**TASK REQUIREMENTS**
Include in the output exactly the lines from the opening of the data through the line containing "mesh_obj('stems', g, M['stem'], fp);", and nothing more.

** START **

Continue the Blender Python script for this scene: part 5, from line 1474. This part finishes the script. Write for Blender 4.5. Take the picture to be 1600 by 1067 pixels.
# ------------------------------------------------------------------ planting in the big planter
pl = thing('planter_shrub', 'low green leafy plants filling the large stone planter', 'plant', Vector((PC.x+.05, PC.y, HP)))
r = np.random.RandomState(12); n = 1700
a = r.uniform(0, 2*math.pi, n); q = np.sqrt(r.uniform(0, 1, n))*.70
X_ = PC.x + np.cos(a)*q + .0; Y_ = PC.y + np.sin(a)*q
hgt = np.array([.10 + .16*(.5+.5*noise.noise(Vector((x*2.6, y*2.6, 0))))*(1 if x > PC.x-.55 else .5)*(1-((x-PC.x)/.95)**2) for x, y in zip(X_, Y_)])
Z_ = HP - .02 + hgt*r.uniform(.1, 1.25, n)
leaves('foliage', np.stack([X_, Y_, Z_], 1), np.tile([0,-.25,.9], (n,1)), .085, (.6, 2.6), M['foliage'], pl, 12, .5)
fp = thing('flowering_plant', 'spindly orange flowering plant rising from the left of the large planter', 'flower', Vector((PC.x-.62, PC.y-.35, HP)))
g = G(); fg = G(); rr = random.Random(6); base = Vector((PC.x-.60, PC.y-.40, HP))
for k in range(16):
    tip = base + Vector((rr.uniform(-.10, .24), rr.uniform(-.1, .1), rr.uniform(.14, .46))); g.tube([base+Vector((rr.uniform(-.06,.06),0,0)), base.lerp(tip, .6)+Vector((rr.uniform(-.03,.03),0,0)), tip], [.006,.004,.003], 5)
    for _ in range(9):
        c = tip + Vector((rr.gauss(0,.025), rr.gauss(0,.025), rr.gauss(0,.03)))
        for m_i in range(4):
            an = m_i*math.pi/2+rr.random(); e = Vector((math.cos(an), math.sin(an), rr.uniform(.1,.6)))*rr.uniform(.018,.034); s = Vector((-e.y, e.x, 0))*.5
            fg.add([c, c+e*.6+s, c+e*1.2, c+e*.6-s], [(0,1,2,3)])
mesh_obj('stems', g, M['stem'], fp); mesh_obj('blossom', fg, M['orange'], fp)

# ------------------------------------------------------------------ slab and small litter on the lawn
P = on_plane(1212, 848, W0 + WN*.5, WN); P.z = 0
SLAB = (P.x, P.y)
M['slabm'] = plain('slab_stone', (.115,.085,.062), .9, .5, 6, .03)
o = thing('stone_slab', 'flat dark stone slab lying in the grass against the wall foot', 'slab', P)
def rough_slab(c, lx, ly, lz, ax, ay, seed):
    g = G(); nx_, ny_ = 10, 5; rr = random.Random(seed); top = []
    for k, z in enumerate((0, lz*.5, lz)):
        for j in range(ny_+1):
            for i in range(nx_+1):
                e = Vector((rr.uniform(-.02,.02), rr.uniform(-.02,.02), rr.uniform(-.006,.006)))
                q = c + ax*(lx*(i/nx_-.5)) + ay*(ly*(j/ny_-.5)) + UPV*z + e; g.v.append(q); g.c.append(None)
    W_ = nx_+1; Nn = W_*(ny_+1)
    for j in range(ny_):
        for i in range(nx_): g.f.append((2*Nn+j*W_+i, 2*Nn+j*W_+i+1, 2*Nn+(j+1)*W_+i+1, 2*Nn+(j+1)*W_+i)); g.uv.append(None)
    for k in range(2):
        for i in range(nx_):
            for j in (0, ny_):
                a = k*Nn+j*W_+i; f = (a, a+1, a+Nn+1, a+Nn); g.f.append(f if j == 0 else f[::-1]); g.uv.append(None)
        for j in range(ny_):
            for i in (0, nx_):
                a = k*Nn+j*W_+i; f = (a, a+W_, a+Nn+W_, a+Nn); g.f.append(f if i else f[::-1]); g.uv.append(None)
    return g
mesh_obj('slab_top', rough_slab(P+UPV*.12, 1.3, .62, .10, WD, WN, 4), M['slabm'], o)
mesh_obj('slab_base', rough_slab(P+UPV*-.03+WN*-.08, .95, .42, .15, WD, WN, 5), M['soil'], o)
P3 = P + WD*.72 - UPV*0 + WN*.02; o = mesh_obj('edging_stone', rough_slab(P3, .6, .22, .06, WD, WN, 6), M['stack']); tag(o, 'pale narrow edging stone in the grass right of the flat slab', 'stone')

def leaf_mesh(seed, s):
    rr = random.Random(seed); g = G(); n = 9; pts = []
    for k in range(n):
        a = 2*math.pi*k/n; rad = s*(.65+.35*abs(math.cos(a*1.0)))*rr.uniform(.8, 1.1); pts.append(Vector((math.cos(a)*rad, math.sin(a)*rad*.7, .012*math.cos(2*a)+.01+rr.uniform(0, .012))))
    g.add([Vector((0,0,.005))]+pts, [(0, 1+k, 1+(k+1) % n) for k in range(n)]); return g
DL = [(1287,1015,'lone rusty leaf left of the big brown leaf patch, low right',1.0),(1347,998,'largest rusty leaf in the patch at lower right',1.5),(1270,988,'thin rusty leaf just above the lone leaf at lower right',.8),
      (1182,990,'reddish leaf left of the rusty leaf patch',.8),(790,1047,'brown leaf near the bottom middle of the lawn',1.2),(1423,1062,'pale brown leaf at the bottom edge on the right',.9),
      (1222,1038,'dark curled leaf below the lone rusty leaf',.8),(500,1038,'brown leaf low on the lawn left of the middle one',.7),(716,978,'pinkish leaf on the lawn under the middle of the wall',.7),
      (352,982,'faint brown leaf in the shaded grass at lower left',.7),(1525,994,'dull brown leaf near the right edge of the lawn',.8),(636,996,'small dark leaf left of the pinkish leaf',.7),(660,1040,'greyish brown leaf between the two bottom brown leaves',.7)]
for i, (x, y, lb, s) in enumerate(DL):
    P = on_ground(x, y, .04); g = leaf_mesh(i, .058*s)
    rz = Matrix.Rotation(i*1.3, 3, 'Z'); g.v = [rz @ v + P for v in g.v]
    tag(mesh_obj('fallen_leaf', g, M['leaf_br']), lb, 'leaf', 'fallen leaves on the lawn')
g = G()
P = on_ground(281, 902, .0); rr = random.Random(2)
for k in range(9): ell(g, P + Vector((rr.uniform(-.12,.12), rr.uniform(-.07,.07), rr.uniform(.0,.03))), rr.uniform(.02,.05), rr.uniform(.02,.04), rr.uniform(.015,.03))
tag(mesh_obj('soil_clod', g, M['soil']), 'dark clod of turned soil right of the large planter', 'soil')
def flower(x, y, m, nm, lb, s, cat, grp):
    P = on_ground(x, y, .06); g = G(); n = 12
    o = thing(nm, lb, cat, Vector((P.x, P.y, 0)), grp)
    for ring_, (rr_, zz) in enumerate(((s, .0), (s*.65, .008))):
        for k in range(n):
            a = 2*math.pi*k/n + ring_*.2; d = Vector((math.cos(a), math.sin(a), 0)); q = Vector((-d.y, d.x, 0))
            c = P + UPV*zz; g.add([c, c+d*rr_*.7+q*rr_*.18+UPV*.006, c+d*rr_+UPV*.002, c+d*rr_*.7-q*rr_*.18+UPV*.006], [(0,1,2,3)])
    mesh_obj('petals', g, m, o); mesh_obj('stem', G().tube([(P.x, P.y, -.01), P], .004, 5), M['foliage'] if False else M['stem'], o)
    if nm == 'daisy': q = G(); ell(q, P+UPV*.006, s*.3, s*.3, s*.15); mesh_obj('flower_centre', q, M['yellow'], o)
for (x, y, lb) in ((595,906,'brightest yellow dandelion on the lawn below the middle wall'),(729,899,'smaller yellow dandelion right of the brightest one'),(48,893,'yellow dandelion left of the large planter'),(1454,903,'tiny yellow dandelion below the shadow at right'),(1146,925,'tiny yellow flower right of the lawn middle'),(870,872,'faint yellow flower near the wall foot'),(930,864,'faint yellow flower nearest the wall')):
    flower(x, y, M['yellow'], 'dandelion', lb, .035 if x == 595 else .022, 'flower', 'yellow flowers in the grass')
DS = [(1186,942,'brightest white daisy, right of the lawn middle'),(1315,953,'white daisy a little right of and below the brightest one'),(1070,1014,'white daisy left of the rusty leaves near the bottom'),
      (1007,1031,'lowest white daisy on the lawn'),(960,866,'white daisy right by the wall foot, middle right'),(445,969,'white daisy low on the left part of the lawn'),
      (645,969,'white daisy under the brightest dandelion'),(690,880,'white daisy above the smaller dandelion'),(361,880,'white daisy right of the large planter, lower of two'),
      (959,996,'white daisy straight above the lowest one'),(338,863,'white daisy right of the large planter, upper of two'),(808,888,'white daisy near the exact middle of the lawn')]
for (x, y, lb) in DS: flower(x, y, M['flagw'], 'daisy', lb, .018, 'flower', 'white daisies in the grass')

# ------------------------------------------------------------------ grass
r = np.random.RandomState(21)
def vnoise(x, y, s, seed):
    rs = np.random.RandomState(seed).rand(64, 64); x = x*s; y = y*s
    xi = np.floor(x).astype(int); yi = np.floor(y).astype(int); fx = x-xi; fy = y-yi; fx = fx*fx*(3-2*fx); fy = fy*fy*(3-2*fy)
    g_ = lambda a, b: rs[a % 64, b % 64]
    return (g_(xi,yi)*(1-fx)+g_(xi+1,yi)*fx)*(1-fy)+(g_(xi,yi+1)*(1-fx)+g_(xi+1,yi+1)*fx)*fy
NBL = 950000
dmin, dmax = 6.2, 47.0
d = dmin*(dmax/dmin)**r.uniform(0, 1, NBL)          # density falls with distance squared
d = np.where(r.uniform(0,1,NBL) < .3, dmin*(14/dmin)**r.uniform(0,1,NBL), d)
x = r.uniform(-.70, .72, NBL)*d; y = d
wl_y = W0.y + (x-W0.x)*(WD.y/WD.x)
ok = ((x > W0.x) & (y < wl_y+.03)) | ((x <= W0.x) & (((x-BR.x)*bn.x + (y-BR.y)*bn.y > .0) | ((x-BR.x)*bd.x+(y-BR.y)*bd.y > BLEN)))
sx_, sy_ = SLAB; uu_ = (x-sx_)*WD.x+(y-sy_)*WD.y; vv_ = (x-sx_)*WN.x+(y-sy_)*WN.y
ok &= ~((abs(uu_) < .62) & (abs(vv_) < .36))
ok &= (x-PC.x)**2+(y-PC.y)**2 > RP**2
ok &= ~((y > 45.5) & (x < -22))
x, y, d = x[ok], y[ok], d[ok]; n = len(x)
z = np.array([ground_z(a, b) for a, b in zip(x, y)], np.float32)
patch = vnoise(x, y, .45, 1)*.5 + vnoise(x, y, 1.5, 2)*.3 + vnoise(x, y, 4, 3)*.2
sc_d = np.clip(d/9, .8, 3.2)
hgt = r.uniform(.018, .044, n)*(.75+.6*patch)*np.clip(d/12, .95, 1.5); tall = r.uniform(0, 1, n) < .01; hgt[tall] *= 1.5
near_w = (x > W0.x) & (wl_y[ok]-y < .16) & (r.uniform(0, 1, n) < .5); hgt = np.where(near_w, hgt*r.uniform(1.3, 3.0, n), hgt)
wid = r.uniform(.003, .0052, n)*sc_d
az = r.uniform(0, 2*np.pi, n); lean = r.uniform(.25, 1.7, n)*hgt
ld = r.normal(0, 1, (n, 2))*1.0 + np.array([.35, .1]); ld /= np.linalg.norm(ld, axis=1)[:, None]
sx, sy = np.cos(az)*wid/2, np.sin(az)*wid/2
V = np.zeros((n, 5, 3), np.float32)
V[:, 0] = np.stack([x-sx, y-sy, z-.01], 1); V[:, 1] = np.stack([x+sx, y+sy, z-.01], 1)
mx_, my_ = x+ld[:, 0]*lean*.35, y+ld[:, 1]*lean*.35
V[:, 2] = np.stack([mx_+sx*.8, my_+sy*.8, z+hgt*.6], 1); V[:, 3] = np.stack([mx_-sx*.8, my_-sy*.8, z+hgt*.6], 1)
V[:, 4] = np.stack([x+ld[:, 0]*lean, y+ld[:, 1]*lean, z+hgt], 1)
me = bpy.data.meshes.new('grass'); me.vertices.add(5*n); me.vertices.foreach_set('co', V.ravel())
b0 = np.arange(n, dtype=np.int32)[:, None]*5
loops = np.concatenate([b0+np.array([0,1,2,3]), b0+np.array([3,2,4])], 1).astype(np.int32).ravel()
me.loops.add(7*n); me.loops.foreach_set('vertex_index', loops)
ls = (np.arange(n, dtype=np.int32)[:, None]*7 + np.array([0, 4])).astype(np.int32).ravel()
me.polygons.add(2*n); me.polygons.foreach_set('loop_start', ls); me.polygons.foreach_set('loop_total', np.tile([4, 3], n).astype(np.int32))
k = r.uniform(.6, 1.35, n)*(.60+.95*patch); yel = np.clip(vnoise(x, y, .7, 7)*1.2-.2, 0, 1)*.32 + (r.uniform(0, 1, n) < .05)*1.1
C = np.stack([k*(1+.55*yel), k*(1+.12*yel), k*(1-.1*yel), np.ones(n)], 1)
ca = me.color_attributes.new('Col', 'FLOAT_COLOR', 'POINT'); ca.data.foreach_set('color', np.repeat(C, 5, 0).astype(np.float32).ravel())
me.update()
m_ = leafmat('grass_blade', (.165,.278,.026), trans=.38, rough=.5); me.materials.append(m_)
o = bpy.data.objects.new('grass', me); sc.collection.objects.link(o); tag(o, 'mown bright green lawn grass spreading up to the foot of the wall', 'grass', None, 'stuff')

** END **

**SOLUTION**
Continue the Blender Python script for this scene: part 5, from line 1474. This part finishes the script. Write for Blender 4.5. Take the picture to be 1600 by 1067 pixels.
# ------------------------------------------------------------------ planting in the big planter
pl = thing('planter_shrub', 'low green leafy plants filling the large stone planter', 'plant', Vector((PC.x+.05, PC.y, HP)))
r = np.random.RandomState(12); n = 1700
a = r.uniform(0, 2*math.pi, n); q = np.sqrt(r.uniform(0, 1, n))*.70
X_ = PC.x + np.cos(a)*q + .0; Y_ = PC.y + np.sin(a)*q
hgt = np.array([.10 + .16*(.5+.5*noise.noise(Vector((x*2.6, y*2.6, 0))))*(1 if x > PC.x-.55 else .5)*(1-((x-PC.x)/.95)**2) for x, y in zip(X_, Y_)])
Z_ = HP - .02 + hgt*r.uniform(.1, 1.25, n)
leaves('foliage', np.stack([X_, Y_, Z_], 1), np.tile([0,-.25,.9], (n,1)), .085, (.6, 2.6), M['foliage'], pl, 12, .5)
fp = thing('flowering_plant', 'spindly orange flowering plant rising from the left of the large planter', 'flower', Vector((PC.x-.62, PC.y-.35, HP)))
g = G(); fg = G(); rr = random.Random(6); base = Vector((PC.x-.60, PC.y-.40, HP))
for k in range(16):
    tip = base + Vector((rr.uniform(-.10, .24), rr.uniform(-.1, .1), rr.uniform(.14, .46))); g.tube([base+Vector((rr.uniform(-.06,.06),0,0)), base.lerp(tip, .6)+Vector((rr.uniform(-.03,.03),0,0)), tip], [.006,.004,.003], 5)
    for _ in range(9):
        c = tip + Vector((rr.gauss(0,.025), rr.gauss(0,.025), rr.gauss(0,.03)))
        for m_i in range(4):
            an = m_i*math.pi/2+rr.random(); e = Vector((math.cos(an), math.sin(an), rr.uniform(.1,.6)))*rr.uniform(.018,.034); s = Vector((-e.y, e.x, 0))*.5
            fg.add([c, c+e*.6+s, c+e*1.2, c+e*.6-s], [(0,1,2,3)])
mesh_obj('stems', g, M['stem'], fp); mesh_obj('blossom', fg, M['orange'], fp)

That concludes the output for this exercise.